Dr Booth is Head of Research at Ashmore Investment Management and a Member of the Investment Committee.  He joined ANZ in 1994 and was Head of Research for the Emerging Markets Group, then Capital Markets and then Head of Markets Research for ANZ Investment Bank with global responsibility for fixed income and foreign exchange research.  Prior to joining ANZ Dr Booth was Senior Strategic Planning Officer at the Inter-American Development Bank in Washington DC.  Until 1991, he ran a consultancy business advising on aid and trade-related issues for four years.  From 1985-7 he worked in Her Majesty’s Department of Trade with responsibility for multi-lateral development banks.  Dr Booth holds four degrees, including a doctorate in economics from Oxford and an honorary doctorate from Anglia Ruskin University.  He was also a lecturer in economics at Christ Church, Oxford.


Eurekahedge: The markets have been very volatile in 2011 so far, how has the performance of your funds been? What are some of the key themes that have worked for you in this year?

Booth: Well, emerging debt has not been very volatile; that is the first point. In fact for emerging debt, both dollar debt and local currency debt have been significantly less volatile than US treasuries but they have performed well and are increasingly seen as a better risk than a developed market equivalent.
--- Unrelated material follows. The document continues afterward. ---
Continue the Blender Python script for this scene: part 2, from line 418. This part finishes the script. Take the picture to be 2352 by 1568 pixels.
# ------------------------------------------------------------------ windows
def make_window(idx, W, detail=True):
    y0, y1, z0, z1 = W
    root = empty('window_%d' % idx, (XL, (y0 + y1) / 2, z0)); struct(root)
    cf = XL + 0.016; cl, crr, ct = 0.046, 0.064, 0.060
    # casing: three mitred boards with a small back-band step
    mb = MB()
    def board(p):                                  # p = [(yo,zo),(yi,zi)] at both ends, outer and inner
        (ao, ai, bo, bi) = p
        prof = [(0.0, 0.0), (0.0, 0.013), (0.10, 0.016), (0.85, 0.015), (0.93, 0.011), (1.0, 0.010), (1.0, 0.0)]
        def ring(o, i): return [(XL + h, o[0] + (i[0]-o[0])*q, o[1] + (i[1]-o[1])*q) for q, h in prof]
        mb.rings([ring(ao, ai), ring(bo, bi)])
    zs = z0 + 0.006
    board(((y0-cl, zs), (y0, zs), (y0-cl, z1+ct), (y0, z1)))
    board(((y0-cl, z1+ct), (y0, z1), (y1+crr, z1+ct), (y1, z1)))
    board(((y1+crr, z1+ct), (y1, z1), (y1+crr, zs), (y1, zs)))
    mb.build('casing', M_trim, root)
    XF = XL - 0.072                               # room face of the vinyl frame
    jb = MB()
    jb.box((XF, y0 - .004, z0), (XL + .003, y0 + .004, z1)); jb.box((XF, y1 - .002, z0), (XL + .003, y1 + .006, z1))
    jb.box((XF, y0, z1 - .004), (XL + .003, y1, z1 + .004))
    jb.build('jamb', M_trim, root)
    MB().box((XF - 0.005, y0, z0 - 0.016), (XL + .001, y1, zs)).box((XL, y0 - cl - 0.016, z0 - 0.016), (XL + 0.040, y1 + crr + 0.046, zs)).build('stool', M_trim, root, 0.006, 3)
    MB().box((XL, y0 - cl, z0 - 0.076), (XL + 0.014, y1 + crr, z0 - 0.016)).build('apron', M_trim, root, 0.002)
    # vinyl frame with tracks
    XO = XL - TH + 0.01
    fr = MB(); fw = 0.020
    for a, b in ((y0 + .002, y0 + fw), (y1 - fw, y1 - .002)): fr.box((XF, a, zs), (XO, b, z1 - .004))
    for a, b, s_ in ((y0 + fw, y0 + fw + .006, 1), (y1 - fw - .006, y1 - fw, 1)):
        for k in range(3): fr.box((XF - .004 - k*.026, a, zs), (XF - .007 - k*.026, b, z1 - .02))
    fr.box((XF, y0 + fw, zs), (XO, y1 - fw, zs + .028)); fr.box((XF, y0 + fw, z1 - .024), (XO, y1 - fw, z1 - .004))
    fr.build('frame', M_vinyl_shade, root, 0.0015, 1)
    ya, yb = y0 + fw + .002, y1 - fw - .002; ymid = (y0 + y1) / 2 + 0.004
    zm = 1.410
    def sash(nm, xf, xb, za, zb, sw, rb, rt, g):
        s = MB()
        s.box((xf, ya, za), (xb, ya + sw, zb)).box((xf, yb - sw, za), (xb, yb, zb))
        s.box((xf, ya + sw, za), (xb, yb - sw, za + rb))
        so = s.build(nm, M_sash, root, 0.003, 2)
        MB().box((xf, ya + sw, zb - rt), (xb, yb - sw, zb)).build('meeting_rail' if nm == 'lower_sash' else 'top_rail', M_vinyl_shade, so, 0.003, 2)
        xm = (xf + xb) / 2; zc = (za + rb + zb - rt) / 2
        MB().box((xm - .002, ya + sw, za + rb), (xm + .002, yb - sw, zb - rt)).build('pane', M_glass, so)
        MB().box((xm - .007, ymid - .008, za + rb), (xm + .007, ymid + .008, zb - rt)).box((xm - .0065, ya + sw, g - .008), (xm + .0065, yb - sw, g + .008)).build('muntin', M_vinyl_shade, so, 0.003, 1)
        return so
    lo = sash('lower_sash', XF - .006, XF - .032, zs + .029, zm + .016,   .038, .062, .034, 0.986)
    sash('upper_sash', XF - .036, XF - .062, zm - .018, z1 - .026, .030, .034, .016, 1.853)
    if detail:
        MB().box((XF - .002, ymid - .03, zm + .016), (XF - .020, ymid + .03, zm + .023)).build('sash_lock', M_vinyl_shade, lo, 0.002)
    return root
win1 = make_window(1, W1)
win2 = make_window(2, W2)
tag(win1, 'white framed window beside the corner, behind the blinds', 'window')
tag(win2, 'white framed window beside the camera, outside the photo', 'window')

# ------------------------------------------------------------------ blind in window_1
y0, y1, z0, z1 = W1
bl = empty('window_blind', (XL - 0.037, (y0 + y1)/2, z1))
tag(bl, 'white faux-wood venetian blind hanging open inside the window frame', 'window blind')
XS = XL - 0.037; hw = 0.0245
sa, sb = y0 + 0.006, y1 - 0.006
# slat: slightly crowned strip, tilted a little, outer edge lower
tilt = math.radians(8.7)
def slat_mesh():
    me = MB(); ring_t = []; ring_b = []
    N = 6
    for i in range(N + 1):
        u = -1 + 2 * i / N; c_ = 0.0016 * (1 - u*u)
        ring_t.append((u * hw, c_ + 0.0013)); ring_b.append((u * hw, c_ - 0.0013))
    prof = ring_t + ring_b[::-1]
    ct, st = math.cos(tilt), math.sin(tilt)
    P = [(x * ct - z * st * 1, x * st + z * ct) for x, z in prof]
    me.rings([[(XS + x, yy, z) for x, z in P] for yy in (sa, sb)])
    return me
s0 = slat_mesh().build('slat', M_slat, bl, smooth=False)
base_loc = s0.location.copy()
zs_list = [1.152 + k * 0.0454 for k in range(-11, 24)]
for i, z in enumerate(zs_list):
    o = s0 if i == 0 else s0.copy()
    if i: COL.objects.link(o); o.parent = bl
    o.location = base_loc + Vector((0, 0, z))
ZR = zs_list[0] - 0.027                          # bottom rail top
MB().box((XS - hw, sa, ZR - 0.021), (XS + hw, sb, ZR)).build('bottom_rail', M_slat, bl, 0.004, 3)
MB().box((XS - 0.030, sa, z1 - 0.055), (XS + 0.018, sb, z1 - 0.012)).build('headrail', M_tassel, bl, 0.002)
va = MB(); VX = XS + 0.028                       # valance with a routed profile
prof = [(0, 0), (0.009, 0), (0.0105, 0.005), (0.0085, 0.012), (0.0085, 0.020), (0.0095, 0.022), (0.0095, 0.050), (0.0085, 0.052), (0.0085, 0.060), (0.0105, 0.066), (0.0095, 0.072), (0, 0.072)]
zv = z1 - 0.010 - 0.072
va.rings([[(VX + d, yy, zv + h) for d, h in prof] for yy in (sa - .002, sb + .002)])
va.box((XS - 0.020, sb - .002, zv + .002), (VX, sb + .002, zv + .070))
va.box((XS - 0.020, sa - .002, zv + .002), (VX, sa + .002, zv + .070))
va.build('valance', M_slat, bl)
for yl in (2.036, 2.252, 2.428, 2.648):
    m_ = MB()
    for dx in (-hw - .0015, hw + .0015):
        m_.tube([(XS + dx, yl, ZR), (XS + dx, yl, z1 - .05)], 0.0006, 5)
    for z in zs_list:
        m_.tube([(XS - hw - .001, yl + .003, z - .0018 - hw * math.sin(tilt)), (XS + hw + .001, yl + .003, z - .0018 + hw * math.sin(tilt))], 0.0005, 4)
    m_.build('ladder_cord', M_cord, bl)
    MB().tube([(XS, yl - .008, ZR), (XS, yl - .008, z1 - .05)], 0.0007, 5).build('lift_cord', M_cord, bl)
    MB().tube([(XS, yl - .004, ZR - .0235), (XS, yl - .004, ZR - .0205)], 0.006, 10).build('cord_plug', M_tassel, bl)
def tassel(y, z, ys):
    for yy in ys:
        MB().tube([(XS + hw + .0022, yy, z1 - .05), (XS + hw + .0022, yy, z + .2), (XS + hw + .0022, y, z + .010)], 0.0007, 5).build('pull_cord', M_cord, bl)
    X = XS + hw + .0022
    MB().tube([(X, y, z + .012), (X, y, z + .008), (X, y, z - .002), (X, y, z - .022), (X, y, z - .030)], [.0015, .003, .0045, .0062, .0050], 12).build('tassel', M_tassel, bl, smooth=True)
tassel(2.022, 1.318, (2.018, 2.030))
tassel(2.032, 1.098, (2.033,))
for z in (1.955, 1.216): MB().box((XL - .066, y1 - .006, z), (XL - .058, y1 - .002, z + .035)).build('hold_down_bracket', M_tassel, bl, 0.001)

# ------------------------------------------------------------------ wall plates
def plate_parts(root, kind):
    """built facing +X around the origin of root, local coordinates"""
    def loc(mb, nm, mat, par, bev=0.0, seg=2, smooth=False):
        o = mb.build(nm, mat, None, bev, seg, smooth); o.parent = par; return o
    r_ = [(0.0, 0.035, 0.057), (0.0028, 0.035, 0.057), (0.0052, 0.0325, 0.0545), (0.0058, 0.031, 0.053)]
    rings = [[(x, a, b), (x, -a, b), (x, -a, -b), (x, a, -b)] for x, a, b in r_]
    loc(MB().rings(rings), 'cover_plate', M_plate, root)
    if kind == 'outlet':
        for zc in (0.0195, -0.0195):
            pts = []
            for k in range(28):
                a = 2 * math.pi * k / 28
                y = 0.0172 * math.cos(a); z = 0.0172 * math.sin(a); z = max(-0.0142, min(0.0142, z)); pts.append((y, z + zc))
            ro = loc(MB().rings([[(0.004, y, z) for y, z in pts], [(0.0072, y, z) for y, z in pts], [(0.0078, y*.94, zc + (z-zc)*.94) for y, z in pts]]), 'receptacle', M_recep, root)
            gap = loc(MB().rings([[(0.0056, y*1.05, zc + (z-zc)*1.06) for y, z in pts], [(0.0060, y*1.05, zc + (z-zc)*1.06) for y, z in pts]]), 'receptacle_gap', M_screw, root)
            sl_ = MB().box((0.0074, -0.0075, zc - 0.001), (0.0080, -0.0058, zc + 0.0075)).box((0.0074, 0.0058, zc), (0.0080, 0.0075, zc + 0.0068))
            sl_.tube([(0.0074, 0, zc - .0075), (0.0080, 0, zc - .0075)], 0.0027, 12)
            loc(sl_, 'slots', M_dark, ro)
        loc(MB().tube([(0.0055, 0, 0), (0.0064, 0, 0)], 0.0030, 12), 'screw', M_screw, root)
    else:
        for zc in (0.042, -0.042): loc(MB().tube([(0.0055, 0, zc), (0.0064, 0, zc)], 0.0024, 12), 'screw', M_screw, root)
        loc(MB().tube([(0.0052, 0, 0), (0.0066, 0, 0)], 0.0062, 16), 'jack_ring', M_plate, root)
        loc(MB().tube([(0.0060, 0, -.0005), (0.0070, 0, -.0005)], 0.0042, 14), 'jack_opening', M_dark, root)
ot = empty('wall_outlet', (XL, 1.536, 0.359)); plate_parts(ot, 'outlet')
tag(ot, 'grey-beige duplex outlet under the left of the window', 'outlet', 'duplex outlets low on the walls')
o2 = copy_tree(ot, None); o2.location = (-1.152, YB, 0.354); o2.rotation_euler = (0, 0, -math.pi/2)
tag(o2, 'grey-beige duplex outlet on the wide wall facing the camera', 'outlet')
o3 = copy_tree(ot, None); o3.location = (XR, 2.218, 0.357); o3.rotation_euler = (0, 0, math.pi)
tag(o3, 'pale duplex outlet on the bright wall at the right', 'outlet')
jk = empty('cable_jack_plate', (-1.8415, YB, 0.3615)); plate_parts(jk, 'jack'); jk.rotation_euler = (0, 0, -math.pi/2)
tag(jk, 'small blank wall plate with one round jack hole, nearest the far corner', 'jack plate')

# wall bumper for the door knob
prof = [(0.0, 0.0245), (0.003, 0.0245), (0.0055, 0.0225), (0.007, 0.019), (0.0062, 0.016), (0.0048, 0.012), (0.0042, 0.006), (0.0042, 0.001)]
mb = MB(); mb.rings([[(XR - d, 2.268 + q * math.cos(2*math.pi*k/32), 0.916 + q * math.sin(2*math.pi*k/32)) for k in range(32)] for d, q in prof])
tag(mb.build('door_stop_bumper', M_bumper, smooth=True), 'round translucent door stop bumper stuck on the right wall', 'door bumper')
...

Emerging markets are the beneficiaries of a global reassessment of risk, and basically the driving factor of this is the combination of the workout after three decades of increasing leverage in the developed world. Increasingly, there will be a global rebalancing which has barely started, and will be driven by the policy action of central banks in the emerging markets via the big first world countries. It will be their action which is largely driven by the need to control inflation – that is what is motivating them. It is their action which will drive global currency as we are in an environment which is extremely healthy for emerging market, fixed income, currencies; and equities of course have been more volatile mirroring the S&P etc. but on the fixed income side it has really been a very successful year.